Bugünlerde onlarca harabeye ev sahipliği yapan Arıklı Köyü’nde 1994 yılına kadar yaklaşık 100 aile yaşıyordu. 1994 yılında boşaltılan köyde yaşayanlar Türkiye’nin dört bir yanına dağıldı. Köyden geriye harabe kaldı. 15 yıl boyunca köye geri dönüşlere izin verilmedi. O dönemlerde 21 yaşında olan Mehmet Ay da köyü terk etmek zorunda kalanlardı. Ay, ailesiyle birlikte Diyarbakır’a yerleşti ancak çalışmak için batı illerine gitti.
Ay o günleri VOA Türkçe’ye şu cümlelerle anlattı; ”Köyü terk ettik, şehirlere gittik Diyarbakır'a gittik. Ev oradaydı. Biz de çalışmak için Antalya'ya İzmir'e İstanbul'a gidiyorduk. Çoluk çocuğumuzu beslemek için oralara çalışmaya gidiyorduk. 3 ay çalışıp geri geliyorduk. 2-3 ay o parayı yiyip yine geri gidiyorduk. 26 sene geçti. İnşaatlarda çalışıyorduk, hamallık yapıyorduk, her türlü işi yapıyorduk. İnşaatlarda çalışmak zor oldu. Yaş ilerleyince insanın biraz gücüne gidiyor inşaat işleri.”

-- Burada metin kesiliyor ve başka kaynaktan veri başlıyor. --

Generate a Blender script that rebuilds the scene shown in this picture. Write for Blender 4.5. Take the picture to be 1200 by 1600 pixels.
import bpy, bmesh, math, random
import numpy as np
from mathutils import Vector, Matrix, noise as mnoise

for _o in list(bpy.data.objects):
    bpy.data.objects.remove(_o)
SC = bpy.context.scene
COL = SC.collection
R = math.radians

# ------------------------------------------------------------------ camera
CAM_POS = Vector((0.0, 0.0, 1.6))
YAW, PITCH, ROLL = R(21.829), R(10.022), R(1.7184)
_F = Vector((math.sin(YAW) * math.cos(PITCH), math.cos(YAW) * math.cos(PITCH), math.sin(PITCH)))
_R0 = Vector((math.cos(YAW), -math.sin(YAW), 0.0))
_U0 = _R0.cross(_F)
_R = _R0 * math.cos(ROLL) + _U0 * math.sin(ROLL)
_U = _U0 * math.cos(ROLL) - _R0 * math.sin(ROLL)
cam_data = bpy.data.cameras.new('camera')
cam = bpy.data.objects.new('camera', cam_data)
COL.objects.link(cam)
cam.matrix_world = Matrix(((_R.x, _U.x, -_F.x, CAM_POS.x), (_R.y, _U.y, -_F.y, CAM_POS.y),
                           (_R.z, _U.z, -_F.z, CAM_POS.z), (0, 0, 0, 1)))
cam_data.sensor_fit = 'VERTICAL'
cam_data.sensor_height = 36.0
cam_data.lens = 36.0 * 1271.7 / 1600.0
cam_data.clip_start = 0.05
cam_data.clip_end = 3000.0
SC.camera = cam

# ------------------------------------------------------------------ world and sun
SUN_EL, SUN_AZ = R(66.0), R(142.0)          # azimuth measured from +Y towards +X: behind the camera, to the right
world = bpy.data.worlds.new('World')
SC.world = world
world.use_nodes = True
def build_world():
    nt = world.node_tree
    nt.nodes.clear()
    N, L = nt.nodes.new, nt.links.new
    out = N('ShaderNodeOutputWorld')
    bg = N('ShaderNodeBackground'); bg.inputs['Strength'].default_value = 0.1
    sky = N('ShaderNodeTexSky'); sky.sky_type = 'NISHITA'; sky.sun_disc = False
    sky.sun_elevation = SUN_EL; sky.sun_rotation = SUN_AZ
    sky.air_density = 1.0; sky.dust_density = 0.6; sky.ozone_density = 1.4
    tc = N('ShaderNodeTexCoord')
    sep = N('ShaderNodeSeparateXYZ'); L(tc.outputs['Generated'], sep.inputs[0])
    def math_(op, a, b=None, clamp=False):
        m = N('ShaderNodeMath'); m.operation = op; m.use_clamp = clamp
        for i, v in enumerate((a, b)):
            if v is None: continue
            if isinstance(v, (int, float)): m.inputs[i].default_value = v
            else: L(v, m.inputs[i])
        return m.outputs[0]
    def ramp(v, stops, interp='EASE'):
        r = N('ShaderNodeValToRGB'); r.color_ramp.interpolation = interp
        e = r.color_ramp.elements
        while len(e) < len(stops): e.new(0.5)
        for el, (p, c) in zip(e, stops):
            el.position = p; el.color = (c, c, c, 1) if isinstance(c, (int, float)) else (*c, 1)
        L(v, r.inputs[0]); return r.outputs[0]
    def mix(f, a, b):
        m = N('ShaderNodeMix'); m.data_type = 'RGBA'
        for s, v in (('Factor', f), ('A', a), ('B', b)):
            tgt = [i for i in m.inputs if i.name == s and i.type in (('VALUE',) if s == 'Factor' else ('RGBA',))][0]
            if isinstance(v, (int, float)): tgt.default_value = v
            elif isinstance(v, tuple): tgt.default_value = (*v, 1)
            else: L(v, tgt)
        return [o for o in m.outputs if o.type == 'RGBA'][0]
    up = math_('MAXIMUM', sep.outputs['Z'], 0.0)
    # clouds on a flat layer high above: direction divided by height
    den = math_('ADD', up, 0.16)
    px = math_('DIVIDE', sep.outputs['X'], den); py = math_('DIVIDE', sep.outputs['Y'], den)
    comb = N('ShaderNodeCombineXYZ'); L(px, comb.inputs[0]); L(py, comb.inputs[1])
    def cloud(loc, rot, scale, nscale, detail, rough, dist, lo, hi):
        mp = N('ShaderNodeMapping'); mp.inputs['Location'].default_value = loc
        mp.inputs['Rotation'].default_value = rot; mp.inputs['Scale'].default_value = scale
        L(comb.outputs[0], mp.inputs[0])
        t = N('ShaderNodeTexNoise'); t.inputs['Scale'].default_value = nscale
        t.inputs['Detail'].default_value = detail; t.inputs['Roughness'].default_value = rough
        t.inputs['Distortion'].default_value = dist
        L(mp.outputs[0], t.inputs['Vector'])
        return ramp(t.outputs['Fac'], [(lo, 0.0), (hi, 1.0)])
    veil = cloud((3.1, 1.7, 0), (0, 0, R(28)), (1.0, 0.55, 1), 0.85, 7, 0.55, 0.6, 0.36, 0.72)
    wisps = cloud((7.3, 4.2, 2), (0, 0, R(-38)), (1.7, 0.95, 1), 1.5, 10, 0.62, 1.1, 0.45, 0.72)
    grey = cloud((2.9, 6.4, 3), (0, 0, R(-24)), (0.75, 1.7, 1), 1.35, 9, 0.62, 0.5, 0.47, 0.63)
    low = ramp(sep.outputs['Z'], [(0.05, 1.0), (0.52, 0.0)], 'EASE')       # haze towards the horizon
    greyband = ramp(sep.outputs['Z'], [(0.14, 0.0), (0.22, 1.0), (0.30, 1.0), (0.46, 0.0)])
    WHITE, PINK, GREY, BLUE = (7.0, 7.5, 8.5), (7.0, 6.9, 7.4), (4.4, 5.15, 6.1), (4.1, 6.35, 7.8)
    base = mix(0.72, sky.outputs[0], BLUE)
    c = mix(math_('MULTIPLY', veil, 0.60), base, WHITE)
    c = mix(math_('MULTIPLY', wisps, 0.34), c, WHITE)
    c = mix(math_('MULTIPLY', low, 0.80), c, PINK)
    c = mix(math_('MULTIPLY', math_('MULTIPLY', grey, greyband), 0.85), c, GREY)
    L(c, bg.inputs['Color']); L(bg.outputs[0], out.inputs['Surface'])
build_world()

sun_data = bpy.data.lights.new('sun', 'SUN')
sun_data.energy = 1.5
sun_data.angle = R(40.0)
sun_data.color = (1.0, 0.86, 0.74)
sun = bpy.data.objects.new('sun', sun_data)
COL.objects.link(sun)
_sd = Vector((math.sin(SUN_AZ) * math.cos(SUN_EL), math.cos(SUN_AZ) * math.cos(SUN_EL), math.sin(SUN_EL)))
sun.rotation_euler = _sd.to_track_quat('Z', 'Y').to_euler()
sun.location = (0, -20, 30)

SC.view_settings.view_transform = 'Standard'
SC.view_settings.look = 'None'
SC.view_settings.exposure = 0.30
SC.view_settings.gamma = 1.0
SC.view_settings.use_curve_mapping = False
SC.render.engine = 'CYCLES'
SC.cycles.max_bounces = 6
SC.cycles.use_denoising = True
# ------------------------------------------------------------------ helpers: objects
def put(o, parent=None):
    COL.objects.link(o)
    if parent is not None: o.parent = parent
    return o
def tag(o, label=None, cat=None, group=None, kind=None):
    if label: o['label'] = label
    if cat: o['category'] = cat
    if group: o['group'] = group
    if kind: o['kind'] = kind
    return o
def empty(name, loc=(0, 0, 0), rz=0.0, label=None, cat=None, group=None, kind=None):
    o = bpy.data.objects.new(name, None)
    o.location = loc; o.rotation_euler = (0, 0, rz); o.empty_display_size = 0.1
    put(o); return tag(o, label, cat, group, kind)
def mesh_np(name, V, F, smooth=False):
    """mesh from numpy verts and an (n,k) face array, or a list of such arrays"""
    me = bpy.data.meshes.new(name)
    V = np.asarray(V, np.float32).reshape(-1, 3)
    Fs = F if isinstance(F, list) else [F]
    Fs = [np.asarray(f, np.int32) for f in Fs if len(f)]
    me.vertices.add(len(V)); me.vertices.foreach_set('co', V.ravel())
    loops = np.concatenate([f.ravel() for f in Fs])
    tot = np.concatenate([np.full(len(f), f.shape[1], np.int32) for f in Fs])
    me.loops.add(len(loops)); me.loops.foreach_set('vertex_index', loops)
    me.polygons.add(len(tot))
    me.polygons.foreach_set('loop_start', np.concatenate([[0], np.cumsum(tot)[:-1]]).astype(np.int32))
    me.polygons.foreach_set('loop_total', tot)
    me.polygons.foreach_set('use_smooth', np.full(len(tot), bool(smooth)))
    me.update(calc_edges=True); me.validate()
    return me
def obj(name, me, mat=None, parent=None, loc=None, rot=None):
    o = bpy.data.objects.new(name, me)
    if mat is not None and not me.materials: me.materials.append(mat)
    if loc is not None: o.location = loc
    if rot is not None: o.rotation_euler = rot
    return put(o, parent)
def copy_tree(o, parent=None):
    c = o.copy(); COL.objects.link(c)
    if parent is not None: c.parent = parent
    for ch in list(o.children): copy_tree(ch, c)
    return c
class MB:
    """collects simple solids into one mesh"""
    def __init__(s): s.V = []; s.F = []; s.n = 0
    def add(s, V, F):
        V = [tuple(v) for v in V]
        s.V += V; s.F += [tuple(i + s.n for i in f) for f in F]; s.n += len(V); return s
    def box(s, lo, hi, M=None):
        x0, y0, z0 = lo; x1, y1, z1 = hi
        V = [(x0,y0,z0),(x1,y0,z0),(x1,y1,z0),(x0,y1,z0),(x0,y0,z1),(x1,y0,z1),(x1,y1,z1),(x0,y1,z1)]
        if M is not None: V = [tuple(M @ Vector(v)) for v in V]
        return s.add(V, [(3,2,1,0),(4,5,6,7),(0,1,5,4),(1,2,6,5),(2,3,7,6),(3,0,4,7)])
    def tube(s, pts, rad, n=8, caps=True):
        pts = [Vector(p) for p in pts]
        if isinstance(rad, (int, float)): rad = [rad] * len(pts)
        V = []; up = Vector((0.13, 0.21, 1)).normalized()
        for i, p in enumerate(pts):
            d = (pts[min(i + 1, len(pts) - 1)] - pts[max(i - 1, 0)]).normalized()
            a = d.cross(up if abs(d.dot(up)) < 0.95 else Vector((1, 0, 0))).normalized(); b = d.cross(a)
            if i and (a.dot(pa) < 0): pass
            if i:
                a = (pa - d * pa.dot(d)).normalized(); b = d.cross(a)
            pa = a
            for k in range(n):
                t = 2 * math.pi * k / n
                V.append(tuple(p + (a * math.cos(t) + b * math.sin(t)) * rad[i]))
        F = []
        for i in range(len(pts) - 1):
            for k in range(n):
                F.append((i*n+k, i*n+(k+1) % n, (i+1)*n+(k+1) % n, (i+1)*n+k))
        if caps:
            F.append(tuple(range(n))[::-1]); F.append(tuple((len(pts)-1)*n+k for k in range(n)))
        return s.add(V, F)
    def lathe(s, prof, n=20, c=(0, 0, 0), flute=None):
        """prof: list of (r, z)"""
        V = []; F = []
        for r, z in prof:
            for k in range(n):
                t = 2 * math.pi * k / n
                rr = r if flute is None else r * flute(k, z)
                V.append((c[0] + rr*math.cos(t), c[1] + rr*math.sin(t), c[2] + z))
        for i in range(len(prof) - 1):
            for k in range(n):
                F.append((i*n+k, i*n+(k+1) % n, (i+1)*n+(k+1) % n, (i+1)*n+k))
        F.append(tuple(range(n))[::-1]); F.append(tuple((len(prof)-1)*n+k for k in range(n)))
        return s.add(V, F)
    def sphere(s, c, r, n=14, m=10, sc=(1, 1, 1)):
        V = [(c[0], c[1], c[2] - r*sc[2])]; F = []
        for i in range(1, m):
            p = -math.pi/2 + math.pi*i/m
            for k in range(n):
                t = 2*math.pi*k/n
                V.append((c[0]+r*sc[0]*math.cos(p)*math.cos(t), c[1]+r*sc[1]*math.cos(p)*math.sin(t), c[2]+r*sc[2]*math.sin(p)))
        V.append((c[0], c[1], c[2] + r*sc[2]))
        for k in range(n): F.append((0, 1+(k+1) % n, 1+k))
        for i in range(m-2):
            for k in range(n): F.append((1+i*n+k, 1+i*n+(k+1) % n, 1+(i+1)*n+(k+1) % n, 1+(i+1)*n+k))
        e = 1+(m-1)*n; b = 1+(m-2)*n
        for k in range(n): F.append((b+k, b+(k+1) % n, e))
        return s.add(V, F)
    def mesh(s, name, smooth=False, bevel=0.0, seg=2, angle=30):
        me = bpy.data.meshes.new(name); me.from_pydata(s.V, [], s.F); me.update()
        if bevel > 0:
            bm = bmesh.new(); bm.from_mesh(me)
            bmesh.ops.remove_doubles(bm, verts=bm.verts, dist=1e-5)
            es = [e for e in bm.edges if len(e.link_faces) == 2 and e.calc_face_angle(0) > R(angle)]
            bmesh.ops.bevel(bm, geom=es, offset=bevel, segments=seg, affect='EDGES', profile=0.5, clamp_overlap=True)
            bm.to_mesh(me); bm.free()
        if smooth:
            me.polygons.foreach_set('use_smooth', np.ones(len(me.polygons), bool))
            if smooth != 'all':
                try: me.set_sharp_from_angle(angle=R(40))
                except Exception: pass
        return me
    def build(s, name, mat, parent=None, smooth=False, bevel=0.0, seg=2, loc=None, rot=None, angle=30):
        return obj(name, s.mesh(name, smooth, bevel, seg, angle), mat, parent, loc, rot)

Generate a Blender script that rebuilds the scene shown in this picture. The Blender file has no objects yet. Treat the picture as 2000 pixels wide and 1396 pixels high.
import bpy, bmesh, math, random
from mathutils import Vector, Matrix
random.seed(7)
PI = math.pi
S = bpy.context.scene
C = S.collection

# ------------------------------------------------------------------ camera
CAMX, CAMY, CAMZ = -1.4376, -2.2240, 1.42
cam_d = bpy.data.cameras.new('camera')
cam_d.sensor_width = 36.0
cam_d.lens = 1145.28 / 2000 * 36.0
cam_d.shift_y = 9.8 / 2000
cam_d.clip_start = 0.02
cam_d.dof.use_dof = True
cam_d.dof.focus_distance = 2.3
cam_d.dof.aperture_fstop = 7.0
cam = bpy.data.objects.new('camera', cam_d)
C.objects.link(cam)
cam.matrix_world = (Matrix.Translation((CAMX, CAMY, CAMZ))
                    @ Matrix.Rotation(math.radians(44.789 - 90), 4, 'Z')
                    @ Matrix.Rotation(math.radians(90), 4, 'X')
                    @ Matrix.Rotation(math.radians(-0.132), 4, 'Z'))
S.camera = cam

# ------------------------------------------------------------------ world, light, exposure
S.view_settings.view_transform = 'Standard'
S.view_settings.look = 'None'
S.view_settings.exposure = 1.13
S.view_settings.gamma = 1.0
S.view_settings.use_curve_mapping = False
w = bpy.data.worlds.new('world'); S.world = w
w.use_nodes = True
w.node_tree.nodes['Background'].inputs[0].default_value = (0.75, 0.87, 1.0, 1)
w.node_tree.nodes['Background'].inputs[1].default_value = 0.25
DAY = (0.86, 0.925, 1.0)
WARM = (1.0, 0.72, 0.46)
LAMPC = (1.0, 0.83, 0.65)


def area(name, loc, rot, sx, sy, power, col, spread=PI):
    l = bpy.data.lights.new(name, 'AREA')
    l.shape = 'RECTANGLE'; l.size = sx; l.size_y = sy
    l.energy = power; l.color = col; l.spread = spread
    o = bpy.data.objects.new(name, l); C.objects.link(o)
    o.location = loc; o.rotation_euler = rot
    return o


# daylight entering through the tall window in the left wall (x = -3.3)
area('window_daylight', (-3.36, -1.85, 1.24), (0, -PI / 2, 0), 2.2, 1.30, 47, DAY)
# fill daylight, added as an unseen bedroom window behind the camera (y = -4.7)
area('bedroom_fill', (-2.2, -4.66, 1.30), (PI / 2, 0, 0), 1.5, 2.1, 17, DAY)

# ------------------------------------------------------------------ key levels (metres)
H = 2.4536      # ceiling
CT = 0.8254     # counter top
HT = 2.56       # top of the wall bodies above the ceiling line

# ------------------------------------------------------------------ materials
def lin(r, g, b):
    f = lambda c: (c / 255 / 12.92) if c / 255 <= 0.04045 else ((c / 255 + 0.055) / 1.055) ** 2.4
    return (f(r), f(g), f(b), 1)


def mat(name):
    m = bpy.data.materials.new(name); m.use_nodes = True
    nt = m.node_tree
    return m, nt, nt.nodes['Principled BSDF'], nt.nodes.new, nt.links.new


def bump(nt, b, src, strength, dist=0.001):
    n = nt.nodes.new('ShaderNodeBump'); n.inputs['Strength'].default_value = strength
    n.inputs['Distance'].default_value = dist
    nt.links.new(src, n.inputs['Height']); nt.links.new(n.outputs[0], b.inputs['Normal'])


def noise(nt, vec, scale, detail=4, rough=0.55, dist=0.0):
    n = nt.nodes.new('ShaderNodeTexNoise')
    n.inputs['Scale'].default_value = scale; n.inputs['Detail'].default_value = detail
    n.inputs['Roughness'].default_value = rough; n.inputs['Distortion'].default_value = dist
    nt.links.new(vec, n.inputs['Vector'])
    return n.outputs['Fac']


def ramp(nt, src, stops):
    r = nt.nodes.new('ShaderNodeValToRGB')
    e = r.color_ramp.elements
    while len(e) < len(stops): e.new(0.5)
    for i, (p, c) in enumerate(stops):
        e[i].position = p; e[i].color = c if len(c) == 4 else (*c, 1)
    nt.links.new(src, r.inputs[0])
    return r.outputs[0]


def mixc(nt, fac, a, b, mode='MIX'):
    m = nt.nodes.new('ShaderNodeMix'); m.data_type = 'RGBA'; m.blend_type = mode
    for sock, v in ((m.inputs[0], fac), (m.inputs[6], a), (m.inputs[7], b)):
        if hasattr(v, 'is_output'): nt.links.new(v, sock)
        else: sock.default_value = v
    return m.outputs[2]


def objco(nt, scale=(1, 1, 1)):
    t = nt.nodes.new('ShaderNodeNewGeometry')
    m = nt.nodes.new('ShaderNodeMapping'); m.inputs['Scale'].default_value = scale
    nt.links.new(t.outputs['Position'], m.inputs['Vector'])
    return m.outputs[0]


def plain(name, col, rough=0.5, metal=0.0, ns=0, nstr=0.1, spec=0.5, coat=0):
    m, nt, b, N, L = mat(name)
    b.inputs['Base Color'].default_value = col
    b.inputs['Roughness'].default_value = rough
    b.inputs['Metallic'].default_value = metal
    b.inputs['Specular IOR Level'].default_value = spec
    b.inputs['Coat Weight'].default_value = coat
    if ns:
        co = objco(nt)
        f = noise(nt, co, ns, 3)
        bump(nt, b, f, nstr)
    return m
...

2009 yılında yeniden yerleşime açılan köyün sakinleri birer birer dönmeye başladı. Ancak Ay hemen dönmedi. Şehir yaşamına ayak uydurmaya çalışan Ay, 5 yıl önce dönmeye karar verdi. Ancak köyde ne kalacağı bir evi ne yapacağı bir işi vardı. Aylarca uğraşıp evini enkazını temizleyen Ay, evini onarmaya başladı. Köyde hayvancılık yaparak geçimini sağlamayı planlayan Ay, “Köyüme döneyim diye düşündüm belki burada birkaç hayvan besleyip geçimimi sağlarım diye. Geldikten sonra bu evi yapmaya başladık. Zaten ev harabeydi. Camiye yerleştik, camide yatıp kalkıyorduk. Geçici olarak bu evi onardık. Ev de ev değil, bir odadır. Şimdi ahır yapmaya çalışıyoruz. Birkaç hayvan alıp geçimimizi böyle sağlarız diye düşündüm” dedi.
Evinin ihtiyaçları için sebze eken Ay, hayvanları için ahır inşa ediyor. 26 yıl sonra köy hayatına alışmaya çalıştığını söyleyen Ay, köyde yaşamaktan başka çaresi olmadığını söyledi. Ay, “Şehirlerde yaşam zor olmuş, inşaatlarda pek iş yok. İş olsa da yaşımız ilerlemiş, artık gücümüzü aşıyor. İnsan mecbur olduğu zaman her şeye katlanıyor. Şehirde iş zordur, inşaatlar zordur. Bir arkadaşın yanında çalışıyorsun, sana talimat veriyor, yaş ilerleyince biraz gücüne gidiyor. Köye gidelim hiç olmazsa kendi işimizi yaparız. Köy yakıldığında ben 21 yaşındaydım. Köy işlerinden biraz anlıyorum, becerebiliyorum. En iyisi köydür deyip geri döndüm. Köyde hiç olmazsa yaptığın işe kimse karışmaz, yapmasan da kimse sana bir şey demez. Köyde hayvan besleyerek geçim sağlamaya çalışıyoruz. Pek fazla gelir yok ama idare ediyoruz. İnşaatlardan daha kolaydır ama maddi olarak iyi değil” diye konuştu.
Ay köye geri dönse de şehirle bağını koparmadı. Köy yeniden yerleşime açıldı ama köyde henüz okul yok. Beş çocuk babası olan Ay, çocuklarının eğitimi için zaman zaman şehir merkezine gidiyor. Çocuklarının köye dönmek istemediğini söyleyen Ay, “Çocuklar okuyor, Diyarbakır'da ablam var. Onlara bakıyor. O bakmasa ben köye geri gelemem. Çocuklar her zaman ‘gidelim’ diyorlar. Çocuklar artık şehre alıştı. Köylerde yaşayamıyorlar. ‘Biz buradan gidelim, Ne zaman gideceğiz?’ diye soruyorlar. Ben de diyorum oraya gitsek de, iş yok, güç yok, ne yapacağız? Çocuklar ortama alışmış” şeklinde konuştu.
Yüzlerce yıllık geçmişi olan köye şimdiye kadar 20 aile geri döndü. Aileler geçmiş izleri arasında yeniden köy hayatına tutunmaya çalışıyor.